■ Task to complete:
Take the lines from the head of the listing through the one bearing "COL = S.collection" and copy them exactly, leaving every picture out.

● ● ● ● ● ● ●

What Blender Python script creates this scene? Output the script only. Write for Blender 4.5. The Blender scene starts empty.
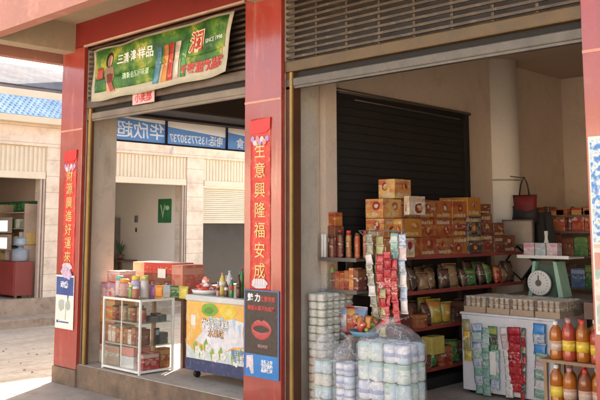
import bpy, bmesh, math, random
from mathutils import Vector, Matrix, noise
random.seed(7)
R = math.radians
S = bpy.context.scene
COL = S.collection

# ------------------------------------------------------------------ camera
cd = bpy.data.cameras.new('camera'); cam = bpy.data.objects.new('camera', cd); COL.objects.link(cam)
cam.location = (0, 0, 1.5)
cam.rotation_euler = (R(90 + 6.669), 0, R(44.607))
cd.sensor_fit = 'HORIZONTAL'; cd.sensor_width = 36.0; cd.lens = 36.0 * 821 / 600
cd.shift_x = 15 / 600; cd.shift_y = -70 / 600
cd.clip_start = 0.05; cd.clip_end = 800
S.camera = cam

# ------------------------------------------------------------------ sky, sun, exposure
SUN_EL = R(38); SUN_DIR = Vector((-0.53 * math.cos(SUN_EL), 0.848 * math.cos(SUN_EL), math.sin(SUN_EL))).normalized()
w = bpy.data.worlds.new('World'); S.world = w; w.use_nodes = True
nt = w.node_tree; bgn = nt.nodes['Background']
sky = nt.nodes.new('ShaderNodeTexSky'); sky.sky_type = 'NISHITA'; sky.sun_disc = False
sky.sun_elevation = SUN_EL; sky.sun_rotation = math.atan2(SUN_DIR.x, SUN_DIR.y)
sky.air_density = 1.0; sky.dust_density = 3.0; sky.ozone_density = 1.0
tint = nt.nodes.new('ShaderNodeMix'); tint.data_type = 'RGBA'; tint.blend_type = 'MULTIPLY'; tint.inputs[0].default_value = 1
tint.inputs[7].default_value = (1.0, .92, .8, 1)      # dusty, warm haze in the air
nt.links.new(sky.outputs[0], tint.inputs[6]); nt.links.new(tint.outputs[2], bgn.inputs[0]); bgn.inputs[1].default_value = 0.15
sl = bpy.data.lights.new('sun', 'SUN'); sl.energy = 4.0; sl.angle = R(0.5); sl.color = (1, .93, .82)
so = bpy.data.objects.new('sun', sl); COL.objects.link(so)
so.rotation_euler = (-SUN_DIR).to_track_quat('-Z', 'Y').to_euler(); so.location = (-20, 30, 30)
S.view_settings.view_transform = 'Standard'; S.view_settings.look = 'None'
S.view_settings.gamma = 1.0; S.view_settings.use_curve_mapping = False
S.view_settings.exposure = 2.3

# ------------------------------------------------------------------ materials
MC = {}
def _new(name):
    m = bpy.data.materials.new(name); m.use_nodes = True
    nt = m.node_tree; return m, nt, nt.nodes['Principled BSDF']
def N(nt, t, **kw):
    n = nt.nodes.new(t)
    for k, v in kw.items(): setattr(n, k, v)
    return n
def L(nt, a, b): nt.links.new(a, b)
def rgb(c): return (c[0], c[1], c[2], 1)
def scl(c, f): return tuple(min(1, x * f) for x in c)
def coords(nt, kind='Object', rnd=True):
    tc = N(nt, 'ShaderNodeTexCoord')
    if not rnd: return tc.outputs[kind]
    oi = N(nt, 'ShaderNodeObjectInfo'); mu = N(nt, 'ShaderNodeMath', operation='MULTIPLY'); mu.inputs[1].default_value = 37
    L(nt, oi.outputs['Random'], mu.inputs[0])
    va = N(nt, 'ShaderNodeVectorMath', operation='ADD'); L(nt, tc.outputs[kind], va.inputs[0]); L(nt, mu.outputs[0], va.inputs[1])
    return va.outputs[0]
def ramp(nt, fac, stops, interp='LINEAR'):
    r = N(nt, 'ShaderNodeValToRGB'); r.color_ramp.interpolation = interp
    e = r.color_ramp.elements
    while len(e) < len(stops): e.new(0.5)
    for i, (p, c) in enumerate(stops): e[i].position = p; e[i].color = rgb(c) if not isinstance(c, float) else (c, c, c, 1)
    L(nt, fac, r.inputs[0]); return r.outputs[0]
def mixc(nt, fac, a, b, mode='MIX'):
    m = N(nt, 'ShaderNodeMix', data_type='RGBA', blend_type=mode)
    if hasattr(fac, 'links'): L(nt, fac, m.inputs[0])
    else: m.inputs[0].default_value = fac
    for s, v in ((m.inputs[6], a), (m.inputs[7], b)):
        if hasattr(v, 'links'): L(nt, v, s)
        else: s.default_value = rgb(v)
    return m.outputs[2]
def noisef(nt, vec, scale, detail=5, rough=.6):
    n = N(nt, 'ShaderNodeTexNoise'); n.inputs['Scale'].default_value = scale; n.inputs['Detail'].default_value = detail
    n.inputs['Roughness'].default_value = rough; L(nt, vec, n.inputs['Vector']); return n.outputs[0]
def bump(nt, p, h, strength=.3, dist=.01):
    b = N(nt, 'ShaderNodeBump'); b.inputs['Strength'].default_value = strength; b.inputs['Distance'].default_value = dist
    L(nt, h, b.inputs['Height']); L(nt, b.outputs[0], p.inputs['Normal'])
def mat(name, c, rough=.6, var=.25, scale=3., dirt=None, bmp=.15, metal=0, fine=60, spec=.5, coat=0):
    """painted / plastered / metal surface: base colour with patchy variation, speckle and a little relief"""
    if name in MC: return MC[name]
    m, nt, p = _new(name); v = coords(nt)
    a = noisef(nt, v, scale, 6, .65); b = noisef(nt, v, fine, 3, .6)
    c0 = mixc(nt, ramp(nt, a, [(.3, 0.), (.7, 1.)]), scl(c, 1 - var), scl(c, 1 + var * .6))
    c1 = mixc(nt, ramp(nt, b, [(.35, 0.), (.75, 1.)]), c0, mixc(nt, .5, c0, scl(c, .75)))
    if dirt:
        d = noisef(nt, v, scale * 2.3, 8, .7)
        c1 = mixc(nt, ramp(nt, d, [(.52, 0.), (.68, .75)]), c1, dirt)
    L(nt, c1, p.inputs['Base Color'])
    rr = N(nt, 'ShaderNodeMapRange'); rr.inputs[3].default_value = max(.02, rough - .08); rr.inputs[4].default_value = min(1, rough + .12)
    L(nt, a, rr.inputs[0]); L(nt, rr.outputs[0], p.inputs['Roughness'])
    p.inputs['Metallic'].default_value = metal; p.inputs['Specular IOR Level'].default_value = spec
    p.inputs['Coat Weight'].default_value = coat
    if bmp: bump(nt, p, b, bmp, .004)
    MC[name] = m; return m
def pack(name, base, band, blob, ink=(.8, .75, .6), rough=.4, rows=1.0, cell=9., bandat=.7):
    """printed packaging: colour bands, blobs of picture and rows of small print, varied per object"""
    if name in MC: return MC[name]
    m, nt, p = _new(name)
    g = coords(nt, 'Generated', False); v = coords(nt, 'Object')
    sp = N(nt, 'ShaderNodeSeparateXYZ'); L(nt, g, sp.inputs[0])
    zz = N(nt, 'ShaderNodeMath', operation='MULTIPLY'); zz.inputs[1].default_value = rows; L(nt, sp.outputs[2], zz.inputs[0])
    fr = N(nt, 'ShaderNodeMath', operation='FRACT'); L(nt, zz.outputs[0], fr.inputs[0])
    vo = N(nt, 'ShaderNodeTexVoronoi'); vo.inputs['Scale'].default_value = cell; L(nt, v, vo.inputs['Vector'])
    c = mixc(nt, ramp(nt, vo.outputs['Distance'], [(.28, 1.), (.42, 0.)]), base, blob)
    vc = N(nt, 'ShaderNodeTexVoronoi', distance='CHEBYCHEV'); vc.inputs['Scale'].default_value = cell * 2.2; L(nt, v, vc.inputs['Vector'])
    bw = N(nt, 'ShaderNodeSeparateColor'); L(nt, vc.outputs['Color'], bw.inputs[0])
    c = mixc(nt, ramp(nt, bw.outputs[0], [(0., 0.), (.74, 1.)], 'CONSTANT'), c, mixc(nt, .5, band, base))
    c = mixc(nt, ramp(nt, fr.outputs[0], [(0., 0.), (bandat, 1.), (bandat + .2, 0.)], 'CONSTANT'), c, band)
    st = N(nt, 'ShaderNodeMapping'); st.inputs['Scale'].default_value = (28, 28, 46); L(nt, v, st.inputs[0])
    nn = noisef(nt, st.outputs[0], 1., 2)
    zr = ramp(nt, fr.outputs[0], [(0., 0.), (.1, .5), (.17, 0.), (.45, .9), (.62, 0.)], 'CONSTANT')
    ml = N(nt, 'ShaderNodeMath', operation='MULTIPLY'); L(nt, ramp(nt, nn, [(.0, 0.), (.55, 1.)], 'CONSTANT'), ml.inputs[0]); L(nt, zr, ml.inputs[1])
    c = mixc(nt, ml.outputs[0], c, ink)
    c = mixc(nt, ramp(nt, noisef(nt, v, cell * .55, 2), [(.52, 0.), (.6, .75)]), c, blob)
    c = mixc(nt, .35, c, mixc(nt, noisef(nt, v, 14), scl(base, .5), scl(base, 1.3)))
    L(nt, c, p.inputs['Base Color']); p.inputs['Roughness'].default_value = rough
    bump(nt, p, noisef(nt, v, 25), .25, .004)
    MC[name] = m; return m
def film(name, tint=(.85, .88, .9), alpha=.35, rough=.12):
    if name in MC: return MC[name]
    m, nt, p = _new(name); v = coords(nt)
    p.inputs['Base Color'].default_value = rgb(tint); p.inputs['Roughness'].default_value = rough
    def ridge(sc, wd, o):
        n = noisef(nt, v, sc, 2, .5); r = N(nt, 'ShaderNodeMath', operation='SUBTRACT'); L(nt, n, r.inputs[0]); r.inputs[1].default_value = o
        ab = N(nt, 'ShaderNodeMath', operation='ABSOLUTE'); L(nt, r.outputs[0], ab.inputs[0])
        return ramp(nt, ab.outputs[0], [(0., 1.), (wd, 0.)])
    mx = N(nt, 'ShaderNodeMath', operation='MAXIMUM'); L(nt, ridge(7, .014, .5), mx.inputs[0]); L(nt, ridge(15, .012, .47), mx.inputs[1])
    a = N(nt, 'ShaderNodeMapRange'); a.inputs[3].default_value = alpha * .4; a.inputs[4].default_value = min(1, alpha * 1.7); L(nt, mx.outputs[0], a.inputs[0])
    L(nt, a.outputs[0], p.inputs['Alpha']); p.inputs['Coat Weight'].default_value = 1; bump(nt, p, mx.outputs[0], .7, .008)
    MC[name] = m; return m
def glass(name='glass', tint=(.96, .98, .97)):
    if name in MC: return MC[name]
    m, nt, p = _new(name); out = nt.nodes['Material Output']
    t = N(nt, 'ShaderNodeBsdfTransparent'); t.inputs[0].default_value = rgb(tint)
    gl = N(nt, 'ShaderNodeBsdfGlossy'); gl.inputs['Roughness'].default_value = .04
    f = N(nt, 'ShaderNodeLayerWeight'); pw = N(nt, 'ShaderNodeMath', operation='POWER'); pw.inputs[1].default_value = 4; L(nt, f.outputs['Facing'], pw.inputs[0])
    ma = N(nt, 'ShaderNodeMath', operation='MULTIPLY_ADD'); ma.inputs[1].default_value = .9; ma.inputs[2].default_value = .04; L(nt, pw.outputs[0], ma.inputs[0])
    mx = N(nt, 'ShaderNodeMixShader'); L(nt, ma.outputs[0], mx.inputs[0]); L(nt, t.outputs[0], mx.inputs[1]); L(nt, gl.outputs[0], mx.inputs[2])
    L(nt, mx.outputs[0], out.inputs[0]); MC[name] = m; return m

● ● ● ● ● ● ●

■ Exercise answer:
What Blender Python script creates this scene? Output the script only. Write for Blender 4.5. The Blender scene starts empty.
import bpy, bmesh, math, random
from mathutils import Vector, Matrix, noise
random.seed(7)
R = math.radians
S = bpy.context.scene
COL = S.collection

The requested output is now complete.